───── INPUT FOR THIS TASK

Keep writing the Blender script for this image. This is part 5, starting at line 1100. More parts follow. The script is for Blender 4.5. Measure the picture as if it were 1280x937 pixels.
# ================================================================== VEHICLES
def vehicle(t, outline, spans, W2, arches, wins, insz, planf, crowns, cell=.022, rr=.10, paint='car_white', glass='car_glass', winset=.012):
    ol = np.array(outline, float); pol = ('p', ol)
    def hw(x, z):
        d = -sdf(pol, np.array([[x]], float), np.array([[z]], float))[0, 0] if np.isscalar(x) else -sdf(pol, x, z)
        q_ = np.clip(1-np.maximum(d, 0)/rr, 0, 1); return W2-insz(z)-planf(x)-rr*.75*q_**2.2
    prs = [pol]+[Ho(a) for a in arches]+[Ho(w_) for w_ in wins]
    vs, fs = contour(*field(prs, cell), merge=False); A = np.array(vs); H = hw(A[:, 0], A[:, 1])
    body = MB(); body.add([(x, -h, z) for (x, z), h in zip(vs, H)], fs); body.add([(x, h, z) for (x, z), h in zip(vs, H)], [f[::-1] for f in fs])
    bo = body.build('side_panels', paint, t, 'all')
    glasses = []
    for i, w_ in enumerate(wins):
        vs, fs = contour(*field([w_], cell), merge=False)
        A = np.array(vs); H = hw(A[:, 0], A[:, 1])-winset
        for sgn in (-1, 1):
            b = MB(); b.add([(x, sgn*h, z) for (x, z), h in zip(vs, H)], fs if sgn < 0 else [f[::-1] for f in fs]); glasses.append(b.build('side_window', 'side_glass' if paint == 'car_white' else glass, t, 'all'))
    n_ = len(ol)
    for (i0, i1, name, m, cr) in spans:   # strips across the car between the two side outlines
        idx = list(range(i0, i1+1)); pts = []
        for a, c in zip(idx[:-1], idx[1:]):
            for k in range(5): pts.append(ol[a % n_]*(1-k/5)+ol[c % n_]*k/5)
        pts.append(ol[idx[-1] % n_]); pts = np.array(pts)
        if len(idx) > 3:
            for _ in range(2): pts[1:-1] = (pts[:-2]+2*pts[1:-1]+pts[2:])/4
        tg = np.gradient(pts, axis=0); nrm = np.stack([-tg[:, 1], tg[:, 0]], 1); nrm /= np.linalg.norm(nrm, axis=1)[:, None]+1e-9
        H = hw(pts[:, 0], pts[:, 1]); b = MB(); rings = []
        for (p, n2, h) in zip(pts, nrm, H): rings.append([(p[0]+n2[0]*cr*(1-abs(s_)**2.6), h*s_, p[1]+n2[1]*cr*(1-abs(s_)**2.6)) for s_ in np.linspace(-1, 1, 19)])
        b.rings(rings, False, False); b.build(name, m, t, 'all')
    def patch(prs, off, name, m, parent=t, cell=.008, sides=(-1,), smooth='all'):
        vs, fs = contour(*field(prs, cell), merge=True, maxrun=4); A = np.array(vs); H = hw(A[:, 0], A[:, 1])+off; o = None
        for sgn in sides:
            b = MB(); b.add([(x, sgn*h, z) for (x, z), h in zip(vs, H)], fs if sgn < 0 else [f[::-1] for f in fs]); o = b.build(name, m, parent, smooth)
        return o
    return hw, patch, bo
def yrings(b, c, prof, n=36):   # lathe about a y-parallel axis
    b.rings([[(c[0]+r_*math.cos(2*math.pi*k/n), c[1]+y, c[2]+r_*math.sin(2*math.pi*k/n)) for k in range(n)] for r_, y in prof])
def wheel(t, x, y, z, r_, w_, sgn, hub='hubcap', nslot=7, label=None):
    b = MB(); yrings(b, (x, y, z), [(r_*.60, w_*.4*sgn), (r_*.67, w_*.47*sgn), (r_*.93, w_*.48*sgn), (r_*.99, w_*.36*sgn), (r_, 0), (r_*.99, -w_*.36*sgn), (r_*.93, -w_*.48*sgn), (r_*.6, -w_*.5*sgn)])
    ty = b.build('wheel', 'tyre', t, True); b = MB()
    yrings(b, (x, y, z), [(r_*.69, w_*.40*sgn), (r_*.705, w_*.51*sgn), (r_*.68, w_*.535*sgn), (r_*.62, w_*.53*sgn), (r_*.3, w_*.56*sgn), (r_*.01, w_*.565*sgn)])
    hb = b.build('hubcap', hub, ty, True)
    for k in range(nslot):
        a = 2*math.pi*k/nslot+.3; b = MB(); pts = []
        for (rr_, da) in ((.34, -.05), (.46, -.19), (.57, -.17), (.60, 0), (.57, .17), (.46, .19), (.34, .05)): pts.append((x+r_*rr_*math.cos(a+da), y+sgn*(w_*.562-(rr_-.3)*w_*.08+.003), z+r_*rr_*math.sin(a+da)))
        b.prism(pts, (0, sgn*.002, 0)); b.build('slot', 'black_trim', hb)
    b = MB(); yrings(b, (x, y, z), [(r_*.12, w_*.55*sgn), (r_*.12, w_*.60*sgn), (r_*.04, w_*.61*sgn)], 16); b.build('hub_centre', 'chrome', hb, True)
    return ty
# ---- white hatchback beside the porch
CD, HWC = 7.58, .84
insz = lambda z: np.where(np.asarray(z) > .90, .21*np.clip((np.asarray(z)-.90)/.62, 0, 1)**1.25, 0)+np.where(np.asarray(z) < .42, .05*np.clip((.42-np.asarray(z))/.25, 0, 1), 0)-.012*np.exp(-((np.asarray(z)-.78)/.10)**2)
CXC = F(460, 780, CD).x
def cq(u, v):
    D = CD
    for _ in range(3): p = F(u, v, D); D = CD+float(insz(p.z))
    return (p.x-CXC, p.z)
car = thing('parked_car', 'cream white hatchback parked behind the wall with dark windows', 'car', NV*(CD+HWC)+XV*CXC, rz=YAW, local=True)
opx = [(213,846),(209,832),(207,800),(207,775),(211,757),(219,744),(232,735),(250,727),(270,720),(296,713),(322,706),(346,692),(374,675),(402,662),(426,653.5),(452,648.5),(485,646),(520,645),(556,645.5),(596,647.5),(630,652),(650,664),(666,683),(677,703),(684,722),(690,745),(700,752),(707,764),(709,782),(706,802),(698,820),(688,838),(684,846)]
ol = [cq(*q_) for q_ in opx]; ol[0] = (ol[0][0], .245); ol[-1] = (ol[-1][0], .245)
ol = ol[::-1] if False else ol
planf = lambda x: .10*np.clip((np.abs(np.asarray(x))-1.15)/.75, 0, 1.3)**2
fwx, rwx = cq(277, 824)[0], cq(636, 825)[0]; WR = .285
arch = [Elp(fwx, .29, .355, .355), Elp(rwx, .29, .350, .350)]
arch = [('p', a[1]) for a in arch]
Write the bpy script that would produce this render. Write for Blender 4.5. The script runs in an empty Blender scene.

──────────

## PROMPT
Repeat back the data above, exact to the last character.

## RESULT OF THIS TASK
Keep writing the Blender script for this image. This is part 5, starting at line 1100. More parts follow. The script is for Blender 4.5. Measure the picture as if it were 1280x937 pixels.
# ================================================================== VEHICLES
def vehicle(t, outline, spans, W2, arches, wins, insz, planf, crowns, cell=.022, rr=.10, paint='car_white', glass='car_glass', winset=.012):
    ol = np.array(outline, float); pol = ('p', ol)
    def hw(x, z):
        d = -sdf(pol, np.array([[x]], float), np.array([[z]], float))[0, 0] if np.isscalar(x) else -sdf(pol, x, z)
        q_ = np.clip(1-np.maximum(d, 0)/rr, 0, 1); return W2-insz(z)-planf(x)-rr*.75*q_**2.2
    prs = [pol]+[Ho(a) for a in arches]+[Ho(w_) for w_ in wins]
    vs, fs = contour(*field(prs, cell), merge=False); A = np.array(vs); H = hw(A[:, 0], A[:, 1])
    body = MB(); body.add([(x, -h, z) for (x, z), h in zip(vs, H)], fs); body.add([(x, h, z) for (x, z), h in zip(vs, H)], [f[::-1] for f in fs])
    bo = body.build('side_panels', paint, t, 'all')
    glasses = []
    for i, w_ in enumerate(wins):
        vs, fs = contour(*field([w_], cell), merge=False)
        A = np.array(vs); H = hw(A[:, 0], A[:, 1])-winset
        for sgn in (-1, 1):
            b = MB(); b.add([(x, sgn*h, z) for (x, z), h in zip(vs, H)], fs if sgn < 0 else [f[::-1] for f in fs]); glasses.append(b.build('side_window', 'side_glass' if paint == 'car_white' else glass, t, 'all'))
    n_ = len(ol)
    for (i0, i1, name, m, cr) in spans:   # strips across the car between the two side outlines
        idx = list(range(i0, i1+1)); pts = []
        for a, c in zip(idx[:-1], idx[1:]):
            for k in range(5): pts.append(ol[a % n_]*(1-k/5)+ol[c % n_]*k/5)
        pts.append(ol[idx[-1] % n_]); pts = np.array(pts)
        if len(idx) > 3:
            for _ in range(2): pts[1:-1] = (pts[:-2]+2*pts[1:-1]+pts[2:])/4
        tg = np.gradient(pts, axis=0); nrm = np.stack([-tg[:, 1], tg[:, 0]], 1); nrm /= np.linalg.norm(nrm, axis=1)[:, None]+1e-9
        H = hw(pts[:, 0], pts[:, 1]); b = MB(); rings = []
        for (p, n2, h) in zip(pts, nrm, H): rings.append([(p[0]+n2[0]*cr*(1-abs(s_)**2.6), h*s_, p[1]+n2[1]*cr*(1-abs(s_)**2.6)) for s_ in np.linspace(-1, 1, 19)])
        b.rings(rings, False, False); b.build(name, m, t, 'all')
    def patch(prs, off, name, m, parent=t, cell=.008, sides=(-1,), smooth='all'):
        vs, fs = contour(*field(prs, cell), merge=True, maxrun=4); A = np.array(vs); H = hw(A[:, 0], A[:, 1])+off; o = None
        for sgn in sides:
            b = MB(); b.add([(x, sgn*h, z) for (x, z), h in zip(vs, H)], fs if sgn < 0 else [f[::-1] for f in fs]); o = b.build(name, m, parent, smooth)
        return o
    return hw, patch, bo
def yrings(b, c, prof, n=36):   # lathe about a y-parallel axis
    b.rings([[(c[0]+r_*math.cos(2*math.pi*k/n), c[1]+y, c[2]+r_*math.sin(2*math.pi*k/n)) for k in range(n)] for r_, y in prof])
def wheel(t, x, y, z, r_, w_, sgn, hub='hubcap', nslot=7, label=None):
    b = MB(); yrings(b, (x, y, z), [(r_*.60, w_*.4*sgn), (r_*.67, w_*.47*sgn), (r_*.93, w_*.48*sgn), (r_*.99, w_*.36*sgn), (r_, 0), (r_*.99, -w_*.36*sgn), (r_*.93, -w_*.48*sgn), (r_*.6, -w_*.5*sgn)])
    ty = b.build('wheel', 'tyre', t, True); b = MB()
    yrings(b, (x, y, z), [(r_*.69, w_*.40*sgn), (r_*.705, w_*.51*sgn), (r_*.68, w_*.535*sgn), (r_*.62, w_*.53*sgn), (r_*.3, w_*.56*sgn), (r_*.01, w_*.565*sgn)])
    hb = b.build('hubcap', hub, ty, True)
    for k in range(nslot):
        a = 2*math.pi*k/nslot+.3; b = MB(); pts = []
        for (rr_, da) in ((.34, -.05), (.46, -.19), (.57, -.17), (.60, 0), (.57, .17), (.46, .19), (.34, .05)): pts.append((x+r_*rr_*math.cos(a+da), y+sgn*(w_*.562-(rr_-.3)*w_*.08+.003), z+r_*rr_*math.sin(a+da)))
        b.prism(pts, (0, sgn*.002, 0)); b.build('slot', 'black_trim', hb)
    b = MB(); yrings(b, (x, y, z), [(r_*.12, w_*.55*sgn), (r_*.12, w_*.60*sgn), (r_*.04, w_*.61*sgn)], 16); b.build('hub_centre', 'chrome', hb, True)
    return ty
# ---- white hatchback beside the porch
CD, HWC = 7.58, .84
insz = lambda z: np.where(np.asarray(z) > .90, .21*np.clip((np.asarray(z)-.90)/.62, 0, 1)**1.25, 0)+np.where(np.asarray(z) < .42, .05*np.clip((.42-np.asarray(z))/.25, 0, 1), 0)-.012*np.exp(-((np.asarray(z)-.78)/.10)**2)
CXC = F(460, 780, CD).x
def cq(u, v):
    D = CD
    for _ in range(3): p = F(u, v, D); D = CD+float(insz(p.z))
    return (p.x-CXC, p.z)
car = thing('parked_car', 'cream white hatchback parked behind the wall with dark windows', 'car', NV*(CD+HWC)+XV*CXC, rz=YAW, local=True)
opx = [(213,846),(209,832),(207,800),(207,775),(211,757),(219,744),(232,735),(250,727),(270,720),(296,713),(322,706),(346,692),(374,675),(402,662),(426,653.5),(452,648.5),(485,646),(520,645),(556,645.5),(596,647.5),(630,652),(650,664),(666,683),(677,703),(684,722),(690,745),(700,752),(707,764),(709,782),(706,802),(698,820),(688,838),(684,846)]
ol = [cq(*q_) for q_ in opx]; ol[0] = (ol[0][0], .245); ol[-1] = (ol[-1][0], .245)
ol = ol[::-1] if False else ol
planf = lambda x: .10*np.clip((np.abs(np.asarray(x))-1.15)/.75, 0, 1.3)**2
fwx, rwx = cq(277, 824)[0], cq(636, 825)[0]; WR = .285
arch = [Elp(fwx, .29, .355, .355), Elp(rwx, .29, .350, .350)]
arch = [('p', a[1]) for a in arch]
Write the bpy script that would produce this render. Write for Blender 4.5. The script runs in an empty Blender scene.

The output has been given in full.